An art school is an educational institution with a primary focus on the visual arts, including fine art, especially illustration, painting, photography, sculpture, and graphic design. Art schools are institutions with elementary, secondary, post-secondary or undergraduate, or graduate or postgraduate programs in these areas. They are distinguished from larger institutions which also may offer majors or degrees in the visual arts, but only as one part of a broad-based range of programs (such as the liberal arts and sciences). France's École des Beaux-Arts is, perhaps, the first model for such organized instruction, breaking with a tradition of master and apprentice instruction when it was formed.
There are four independent art and design universities in Canada, all public institutions. They are Emily Carr University of Art and Design (Vancouver), NSCAD University (Halifax), OCAD University (Toronto), and Alberta College of Art and Design (Calgary).

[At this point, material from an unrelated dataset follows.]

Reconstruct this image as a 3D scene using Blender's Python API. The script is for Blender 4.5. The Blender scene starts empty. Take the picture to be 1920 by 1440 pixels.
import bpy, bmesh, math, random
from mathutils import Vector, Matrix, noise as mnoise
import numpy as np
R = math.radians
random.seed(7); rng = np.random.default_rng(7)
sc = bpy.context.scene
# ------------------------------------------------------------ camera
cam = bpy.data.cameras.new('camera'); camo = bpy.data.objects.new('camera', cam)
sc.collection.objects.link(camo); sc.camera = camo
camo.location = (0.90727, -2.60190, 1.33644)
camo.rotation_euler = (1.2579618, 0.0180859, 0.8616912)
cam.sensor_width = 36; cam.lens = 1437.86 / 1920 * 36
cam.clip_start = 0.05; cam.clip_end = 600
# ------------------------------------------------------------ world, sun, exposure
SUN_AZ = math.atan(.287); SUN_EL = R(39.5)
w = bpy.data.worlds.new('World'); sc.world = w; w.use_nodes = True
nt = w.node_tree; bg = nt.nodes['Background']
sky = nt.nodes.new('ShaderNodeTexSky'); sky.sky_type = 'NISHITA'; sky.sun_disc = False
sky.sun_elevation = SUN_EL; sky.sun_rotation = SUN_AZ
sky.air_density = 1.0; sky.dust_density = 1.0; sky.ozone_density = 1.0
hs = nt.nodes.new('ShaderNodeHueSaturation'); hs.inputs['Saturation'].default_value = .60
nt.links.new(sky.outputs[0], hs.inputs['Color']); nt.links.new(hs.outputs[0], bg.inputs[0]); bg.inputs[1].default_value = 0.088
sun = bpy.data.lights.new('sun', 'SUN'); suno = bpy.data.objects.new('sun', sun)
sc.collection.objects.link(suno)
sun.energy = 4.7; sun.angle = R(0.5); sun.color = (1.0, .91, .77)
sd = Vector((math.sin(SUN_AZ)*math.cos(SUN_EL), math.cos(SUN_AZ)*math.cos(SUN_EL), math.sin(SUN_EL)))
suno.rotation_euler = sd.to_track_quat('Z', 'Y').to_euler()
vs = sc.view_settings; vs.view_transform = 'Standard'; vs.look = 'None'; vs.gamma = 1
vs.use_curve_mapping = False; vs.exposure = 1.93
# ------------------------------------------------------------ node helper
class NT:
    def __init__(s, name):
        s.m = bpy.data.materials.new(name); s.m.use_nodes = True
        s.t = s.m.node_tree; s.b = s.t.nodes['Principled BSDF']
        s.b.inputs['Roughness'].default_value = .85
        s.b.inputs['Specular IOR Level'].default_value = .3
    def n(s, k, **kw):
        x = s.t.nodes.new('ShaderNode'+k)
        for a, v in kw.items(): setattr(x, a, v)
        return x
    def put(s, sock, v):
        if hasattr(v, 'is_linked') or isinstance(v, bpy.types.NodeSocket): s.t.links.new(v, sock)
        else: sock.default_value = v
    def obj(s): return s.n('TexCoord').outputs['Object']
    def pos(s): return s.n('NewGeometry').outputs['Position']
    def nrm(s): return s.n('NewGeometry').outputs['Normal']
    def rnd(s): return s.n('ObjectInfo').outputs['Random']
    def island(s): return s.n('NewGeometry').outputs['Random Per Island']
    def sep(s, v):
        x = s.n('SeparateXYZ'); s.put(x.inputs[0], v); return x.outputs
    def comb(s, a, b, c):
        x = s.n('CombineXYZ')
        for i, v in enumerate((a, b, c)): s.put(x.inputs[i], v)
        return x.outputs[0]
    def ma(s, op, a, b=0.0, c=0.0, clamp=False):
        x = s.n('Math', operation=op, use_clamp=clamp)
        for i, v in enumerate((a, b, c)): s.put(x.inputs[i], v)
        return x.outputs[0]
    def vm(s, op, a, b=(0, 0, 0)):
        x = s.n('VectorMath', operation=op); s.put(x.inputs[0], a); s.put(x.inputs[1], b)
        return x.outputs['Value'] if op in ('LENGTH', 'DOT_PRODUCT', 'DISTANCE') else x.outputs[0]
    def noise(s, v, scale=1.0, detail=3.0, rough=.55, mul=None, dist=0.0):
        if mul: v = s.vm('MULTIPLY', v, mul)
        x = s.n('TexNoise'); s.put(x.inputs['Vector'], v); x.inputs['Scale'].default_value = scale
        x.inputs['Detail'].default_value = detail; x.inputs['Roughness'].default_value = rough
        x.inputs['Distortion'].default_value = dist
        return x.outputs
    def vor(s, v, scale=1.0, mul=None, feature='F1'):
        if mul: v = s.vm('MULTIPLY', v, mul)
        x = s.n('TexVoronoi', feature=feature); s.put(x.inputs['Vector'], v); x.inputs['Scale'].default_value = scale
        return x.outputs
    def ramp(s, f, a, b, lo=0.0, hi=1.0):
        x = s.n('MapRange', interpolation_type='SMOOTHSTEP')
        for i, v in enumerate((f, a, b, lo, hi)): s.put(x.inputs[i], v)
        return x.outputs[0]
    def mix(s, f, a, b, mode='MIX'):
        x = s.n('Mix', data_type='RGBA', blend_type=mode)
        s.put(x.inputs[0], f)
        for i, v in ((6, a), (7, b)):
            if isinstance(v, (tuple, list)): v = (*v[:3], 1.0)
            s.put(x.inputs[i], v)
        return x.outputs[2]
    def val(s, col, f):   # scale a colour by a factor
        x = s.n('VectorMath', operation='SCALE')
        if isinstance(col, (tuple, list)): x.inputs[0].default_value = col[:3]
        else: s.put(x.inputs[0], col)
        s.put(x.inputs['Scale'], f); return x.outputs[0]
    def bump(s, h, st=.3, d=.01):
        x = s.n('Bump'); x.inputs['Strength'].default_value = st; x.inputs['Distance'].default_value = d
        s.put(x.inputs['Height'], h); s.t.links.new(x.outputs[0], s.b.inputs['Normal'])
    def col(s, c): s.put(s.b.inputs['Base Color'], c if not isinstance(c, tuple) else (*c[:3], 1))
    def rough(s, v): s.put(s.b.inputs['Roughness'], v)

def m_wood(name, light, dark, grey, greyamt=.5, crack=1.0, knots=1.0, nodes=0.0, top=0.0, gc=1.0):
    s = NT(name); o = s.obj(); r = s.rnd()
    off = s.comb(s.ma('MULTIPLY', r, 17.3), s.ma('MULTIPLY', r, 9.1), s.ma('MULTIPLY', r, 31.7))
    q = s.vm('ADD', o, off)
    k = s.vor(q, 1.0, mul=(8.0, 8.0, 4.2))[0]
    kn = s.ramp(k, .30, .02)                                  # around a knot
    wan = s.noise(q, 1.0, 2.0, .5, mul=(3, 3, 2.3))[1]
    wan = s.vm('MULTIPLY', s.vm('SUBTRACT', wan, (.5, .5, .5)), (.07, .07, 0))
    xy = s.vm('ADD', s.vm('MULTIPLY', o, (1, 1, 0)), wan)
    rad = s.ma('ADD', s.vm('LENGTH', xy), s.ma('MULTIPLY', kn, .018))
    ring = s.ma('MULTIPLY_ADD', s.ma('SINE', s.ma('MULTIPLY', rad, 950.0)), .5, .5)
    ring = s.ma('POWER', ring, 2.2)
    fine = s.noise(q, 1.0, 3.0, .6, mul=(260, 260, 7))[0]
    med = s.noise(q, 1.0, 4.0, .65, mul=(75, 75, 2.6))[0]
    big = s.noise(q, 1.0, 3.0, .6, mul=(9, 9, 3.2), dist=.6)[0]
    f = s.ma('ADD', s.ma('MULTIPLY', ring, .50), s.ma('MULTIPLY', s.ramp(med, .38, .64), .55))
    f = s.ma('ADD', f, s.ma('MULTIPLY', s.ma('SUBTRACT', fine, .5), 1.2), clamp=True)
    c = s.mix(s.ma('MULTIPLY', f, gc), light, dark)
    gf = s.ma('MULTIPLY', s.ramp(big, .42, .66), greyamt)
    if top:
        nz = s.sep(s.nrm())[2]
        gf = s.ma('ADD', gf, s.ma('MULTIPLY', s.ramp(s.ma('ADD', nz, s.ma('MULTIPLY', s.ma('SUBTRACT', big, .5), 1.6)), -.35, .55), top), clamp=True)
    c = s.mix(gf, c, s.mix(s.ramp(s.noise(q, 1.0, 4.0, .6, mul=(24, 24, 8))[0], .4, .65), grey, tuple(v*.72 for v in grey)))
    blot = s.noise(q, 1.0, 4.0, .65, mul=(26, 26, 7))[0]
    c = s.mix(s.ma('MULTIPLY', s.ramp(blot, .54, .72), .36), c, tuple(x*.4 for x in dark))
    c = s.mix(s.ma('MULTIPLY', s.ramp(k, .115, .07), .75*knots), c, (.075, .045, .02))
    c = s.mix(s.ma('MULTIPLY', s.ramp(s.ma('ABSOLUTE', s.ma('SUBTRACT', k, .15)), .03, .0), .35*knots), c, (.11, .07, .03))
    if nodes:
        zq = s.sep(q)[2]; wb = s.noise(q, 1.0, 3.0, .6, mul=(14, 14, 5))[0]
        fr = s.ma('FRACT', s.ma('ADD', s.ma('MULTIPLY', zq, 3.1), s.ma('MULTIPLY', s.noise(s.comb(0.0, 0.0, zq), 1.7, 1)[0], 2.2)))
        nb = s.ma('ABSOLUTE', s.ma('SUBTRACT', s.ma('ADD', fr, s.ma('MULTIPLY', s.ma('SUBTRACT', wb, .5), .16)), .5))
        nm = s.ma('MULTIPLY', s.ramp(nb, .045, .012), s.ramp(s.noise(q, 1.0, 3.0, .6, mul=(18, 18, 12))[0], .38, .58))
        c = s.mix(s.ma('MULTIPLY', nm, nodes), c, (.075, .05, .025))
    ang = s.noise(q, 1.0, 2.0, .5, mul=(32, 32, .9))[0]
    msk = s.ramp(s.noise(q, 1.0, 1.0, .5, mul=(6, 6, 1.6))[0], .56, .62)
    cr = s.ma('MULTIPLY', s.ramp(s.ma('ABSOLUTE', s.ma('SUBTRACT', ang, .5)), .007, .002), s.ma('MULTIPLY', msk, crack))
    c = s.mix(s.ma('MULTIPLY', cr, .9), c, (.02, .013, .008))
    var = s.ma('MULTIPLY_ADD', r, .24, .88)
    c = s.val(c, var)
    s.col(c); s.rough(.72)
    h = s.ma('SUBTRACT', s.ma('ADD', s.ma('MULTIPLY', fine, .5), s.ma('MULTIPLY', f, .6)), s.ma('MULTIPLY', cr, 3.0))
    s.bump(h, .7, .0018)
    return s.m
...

Emily Carr University has the most active research program among the four with over $15 million in research over the last five years. OCAD University's research intensity has reached $3.2 million in 2011/12. All four schools teach in the major disciplines from painting through to new media and design. Over the last five years, Emily Carr has garnered the most of the major awards for students and alums across the country. The most recent RBC Painting Competition was won by Vanessa Maltese, a graduate of OCAD University.
NSCAD University was founded in 1887 by Anna Leonowens and other Halifax women. The school gained international prominence in the 1970s for innovation in conceptual art under the leadership of Garry Kennedy. In spite of its modest size, Art in America suggested in 1973 that NSCAD was "the best art school in North America", while more recently The Globe and Mail called it Canada's "most illustrious".